THE REQUEST:
Starting at the first line of the listing below, repeat each line up to and including the one containing "thing('seam_scrap', mb, mat('black". Leave out pictures.

-- start ENTRIES SUPPLIED --

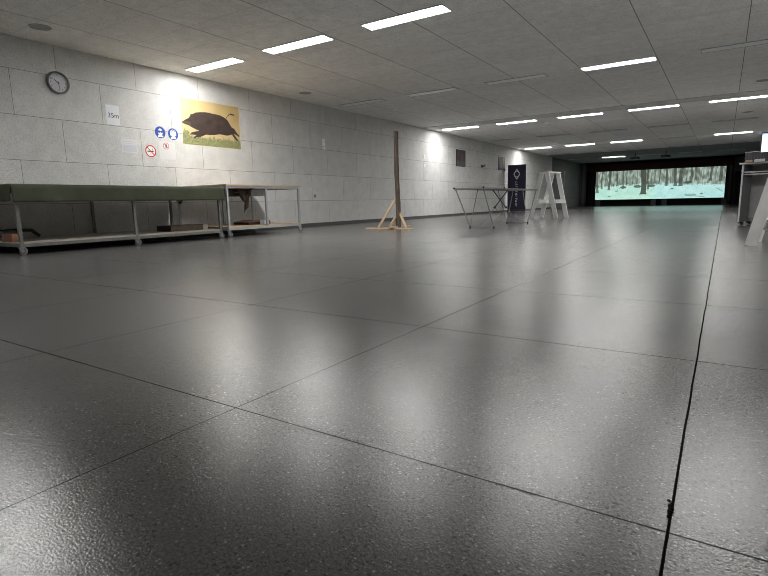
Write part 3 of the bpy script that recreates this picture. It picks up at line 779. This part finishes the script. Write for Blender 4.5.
# ------------------------------------------------------------------ navy banner
t = empty('banner_stand', (-7.61, 22.3, 0)); tag(t, 'tall navy banner with white diamond emblem and vertical lettering', 'banner')
MB().box(-.40, .40, -.004, .004, .09, 2.0).build('banner_sheet', NAVY, t)
MB().box(-.42, .42, -.05, .05, .012, .10, bev=.01).build('base_cassette', STEEL_D, t)
MB().box(-.41, .41, -.012, .012, 1.99, 2.015).build('top_rail', STEEL_D, t)
for x in (-.3, .3): MB().box(x-.02, x+.02, -.18, .18, 0, .0115).build('foot', STEEL_D, t)
SIL = mat('silver white print', (.75, .75, .78), .5, noise=.02)
e = MB(); cy = 1.60; yy = -.0065
def eb(a, b, w=.045): e.bar((a[0], yy, a[1]), (b[0], yy, b[1]), w, .002, up=(0, 1, 0))
eb((0, cy+.24), (-.13, cy+.02)); eb((-.13, cy+.02), (0, cy-.20)); eb((0, cy-.20), (.13, cy+.02)); eb((.13, cy+.02), (0, cy+.24)); eb((-.05, cy+.13), (.05, cy+.13), .03); eb((-.05, cy-.09), (.05, cy-.09), .03)
e.build('diamond_emblem', SIL, t)
e = MB(); z = 1.33; random.seed(3)
for k in range(11):
    hh = .075
    for q in range(3):
        a = random.choice(['v', 'h', 'd'])
        if a == 'v': eb((-.04+.04*q, z), (-.04+.04*q, z-hh), .022)
        elif a == 'h': eb((-.05, z-.02-.025*q), (.05, z-.02-.025*q), .018)
        else: eb((-.04, z), (.04, z-hh), .02)
    z -= .104
e.build('vertical_lettering', SIL, t)

# torn sealant in the floor seam
mb = MB(); random.seed(5)
for k in range(7):
    yk = .872+k*.0085; mb.ball((-.0385+random.uniform(-.0035, .0025), yk, .0012), .0052 if 1 < k < 5 else .0035, 1, (1.0, 1.3, .3))
thing('seam_scrap', mb, mat('black sealant', (.006, .006, .006), .9, spec=.05, noise=.05), 'small black torn scrap in the long floor seam near the camera', 'scrap')

# ------------------------------------------------------------------ world, camera, view
w = bpy.data.worlds.new('World'); SC.world = w; w.use_nodes = True
w.node_tree.nodes['Background'].inputs[0].default_value = (.02, .02, .02, 1); w.node_tree.nodes['Background'].inputs[1].default_value = .1
cam = bpy.data.cameras.new('Camera'); co = bpy.data.objects.new('Camera', cam); COL.objects.link(co); SC.camera = co
cam.sensor_fit = 'HORIZONTAL'; cam.sensor_width = 36; cam.lens = 514.52/768*36; cam.clip_start = .02; cam.clip_end = 200
yaw, pit, rol = map(math.radians, (33.276, 9.3724, -1.2447))
fw = Vector((-math.sin(yaw)*math.cos(pit), math.cos(yaw)*math.cos(pit), -math.sin(pit)))
r = Vector((math.cos(yaw), math.sin(yaw), 0)); u = r.cross(fw)
r2 = r*math.cos(rol)+u*math.sin(rol); u2 = -r*math.sin(rol)+u*math.cos(rol)
M = Matrix((r2, u2, -fw)).transposed().to_4x4(); M.translation = (0, 0, .505)
co.matrix_world = M
SC.view_settings.view_transform = 'Standard'; SC.view_settings.look = 'None'; SC.view_settings.gamma = 1
SC.view_settings.exposure = EXPOSURE; SC.view_settings.use_curve_mapping = False
SC.cycles.max_bounces = 8; SC.cycles.diffuse_bounces = 5; SC.cycles.glossy_bounces = 4
SC.cycles.use_denoising = True
SC.cycles.filter_width = .9
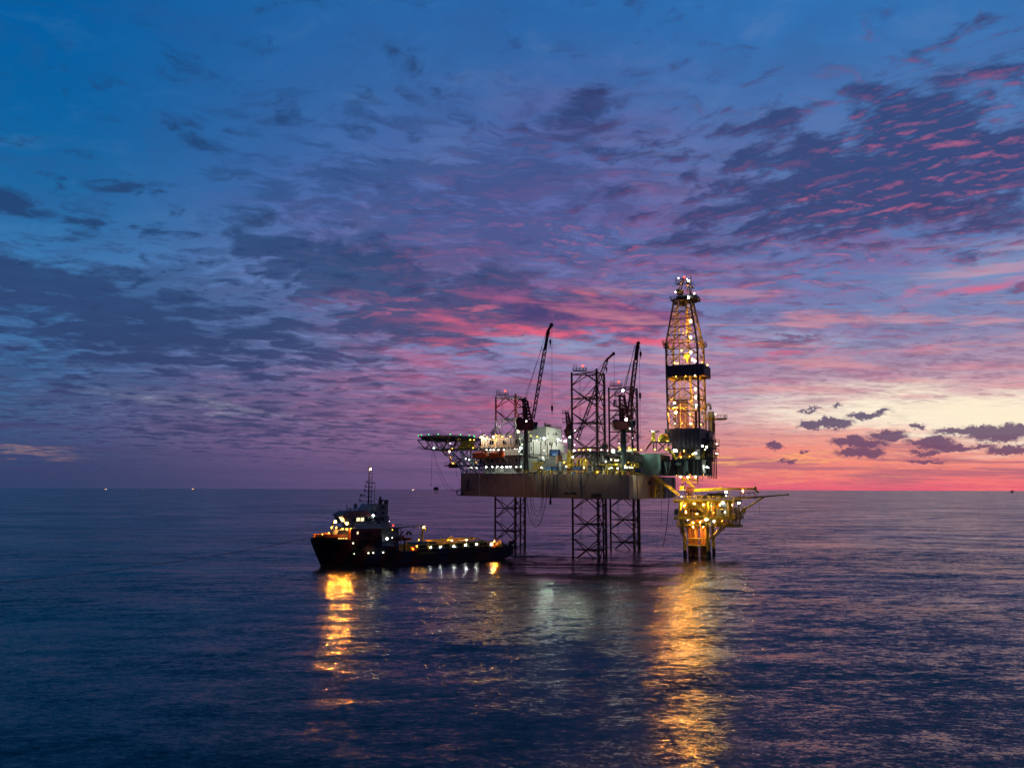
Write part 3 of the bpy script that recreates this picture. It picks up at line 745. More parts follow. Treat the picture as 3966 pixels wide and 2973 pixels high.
# stair towers in yellow
def stair_tower(z, u0, v0, u1, v1, s, d=2.2, n=5, name='yellow_stair_tower'):
    a, b, c, e = RIG.face(z, u0, v0, u1, v1, s); m = MB()
    for t in (a, b):
        for q in (s, s-d): m.bar(W(t, q, c), W(t, q, e), .13, 4)
    for k in range(n+1):
        zz = c+(e-c)*k/n
        m.path([W(a, s, zz), W(b, s, zz), W(b, s-d, zz), W(a, s-d, zz), W(a, s, zz)], .1, 4)
        if k < n:
            z2 = c+(e-c)*(k+1)/n; aa, bb = (a, b) if k % 2 == 0 else (b, a)
            m.beam(W(aa, s-.5, zz), W(bb, s-.5, z2), .8, .18); m.bar(W(aa, s, zz+1), W(bb, s, z2+1), .07, 4)
    return m.build(name, yellow, rig)
stair_tower(zA, 1885, 770, 1925, 1000, 28, n=6); stair_tower(zA, 2080, 890, 2130, 1000, 30, n=3); stair_tower(zB, 440, 1190, 480, 1290, 30, n=3)
stair_tower(zA, 1500, 915, 1560, 1010, 31, n=2); stair_tower(zB, 880, 1225, 1010, 1330, 28, n=3); stair_tower(zA, 1465, 915, 1495, 1000, 31, n=3)
# upper deck bridge joining block and cantilever, carried on trusses
ta = RIG.local(RIG.S(zA(1950, 790), 22))[0]; tb = RIG.local(RIG.S(zB(1390, 1100), 12))[0]
zu = RIG.S(zB(500, 1098), 20).z
m = MB(); RIG.box(m, ta, 60, 12, 22, zu-.5, zu); m.build('pipe_rack_deck', grey, rig)
railing([W(ta, 22, zu), W(60, 22, zu)], yellow, rig, 1.3)
m = MB()
for k in range(8):
    t = ta+(60-ta)*k/7
    m.bar(W(t, 21, zu-.5), W(t, 21, deckz(t)), .22, 5)
    if k < 7: m.bar(W(t, 21, zu-.5), W(t+(60-ta)/7, 21, deckz(t)+2), .18, 5); m.bar(W(t+(60-ta)/7, 21, zu-.5), W(t, 21, deckz(t)+2), .18, 5)
m.build('rack_support', white, rig)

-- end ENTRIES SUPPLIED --

CORRECT OUTPUT:
Write part 3 of the bpy script that recreates this picture. It picks up at line 779. This part finishes the script. Write for Blender 4.5.
# ------------------------------------------------------------------ navy banner
t = empty('banner_stand', (-7.61, 22.3, 0)); tag(t, 'tall navy banner with white diamond emblem and vertical lettering', 'banner')
MB().box(-.40, .40, -.004, .004, .09, 2.0).build('banner_sheet', NAVY, t)
MB().box(-.42, .42, -.05, .05, .012, .10, bev=.01).build('base_cassette', STEEL_D, t)
MB().box(-.41, .41, -.012, .012, 1.99, 2.015).build('top_rail', STEEL_D, t)
for x in (-.3, .3): MB().box(x-.02, x+.02, -.18, .18, 0, .0115).build('foot', STEEL_D, t)
SIL = mat('silver white print', (.75, .75, .78), .5, noise=.02)
e = MB(); cy = 1.60; yy = -.0065
def eb(a, b, w=.045): e.bar((a[0], yy, a[1]), (b[0], yy, b[1]), w, .002, up=(0, 1, 0))
eb((0, cy+.24), (-.13, cy+.02)); eb((-.13, cy+.02), (0, cy-.20)); eb((0, cy-.20), (.13, cy+.02)); eb((.13, cy+.02), (0, cy+.24)); eb((-.05, cy+.13), (.05, cy+.13), .03); eb((-.05, cy-.09), (.05, cy-.09), .03)
e.build('diamond_emblem', SIL, t)
e = MB(); z = 1.33; random.seed(3)
for k in range(11):
    hh = .075
    for q in range(3):
        a = random.choice(['v', 'h', 'd'])
        if a == 'v': eb((-.04+.04*q, z), (-.04+.04*q, z-hh), .022)
        elif a == 'h': eb((-.05, z-.02-.025*q), (.05, z-.02-.025*q), .018)
        else: eb((-.04, z), (.04, z-hh), .02)
    z -= .104
e.build('vertical_lettering', SIL, t)

# torn sealant in the floor seam
mb = MB(); random.seed(5)
for k in range(7):
    yk = .872+k*.0085; mb.ball((-.0385+random.uniform(-.0035, .0025), yk, .0012), .0052 if 1 < k < 5 else .0035, 1, (1.0, 1.3, .3))
thing('seam_scrap', mb, mat('black sealant', (.006, .006, .006), .9, spec=.05, noise=.05), 'small black torn scrap in the long floor seam near the camera', 'scrap')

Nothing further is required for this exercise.